Serves 4     Preparation time 10 minutes, plus soaking the beans     Cooking time 1½ hours

Ingredients:

  • 200g/7oz/1 cup dried cannellini beans
  • ½ tbsp lemon juice
  • 2 tbsp olive oil
  • 1 onion, chopped
  • 2 garlic cloves, crushed
  • 1 celery stick, chopped
  • 4 beetroots, peeled and diced
  • 4 carrots, peeled and diced
  • 1.25l/44fl oz/5 cups gluten-free and dairy-free vegetable Stock, boiling, plus extra if needed
  • 1 handful parsley leaves
  • salt and freshly ground black pepper
  • dairy-free yogurt, to serve (optional)
  • coriander leaves, to serve (optional)

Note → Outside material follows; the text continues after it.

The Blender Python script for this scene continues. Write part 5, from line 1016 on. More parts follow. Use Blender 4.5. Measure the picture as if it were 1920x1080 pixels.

  1. Put the cannellini beans in a large bowl. Add the lemon juice, cover with warm water and leave to soak, covered, for 12 hours or overnight.
  2. Drain and rinse the beans and put in a large saucepan. Cover with 1.2l/40fl oz/4¾ cups water and bring to the boil over a high heat. Boil vigorously for 10 minutes, skimming any scum that rises to the surface, then turn the heat down to low and leave to simmer for 1 hour, until the beans are tender. Drain and leave to one side.
  3. When the beans are nearly cooked, heat the oil in a heavy-based saucepan over a medium heat until hot. Add the onion and fry for 2–3 minutes, stirring occasionally, until starting to turn golden, then stir in the garlic. Add the celery and cook, stirring occasionally, for 2–3 minutes, then add the carrots and beetroot. Pour in the stock and season lightly with salt. Bring to the boil, then turn the heat down to low and simmer, covered, for 15–20 minutes until the carrots and beetroot are soft.
  4. Add the cooked beans and parsley, then blend the soup until smooth and add more salt, to taste, and pepper. Serve hot with a spoonful of yogurt drizzled over and some coriander leaves sprinkled on top, if you like.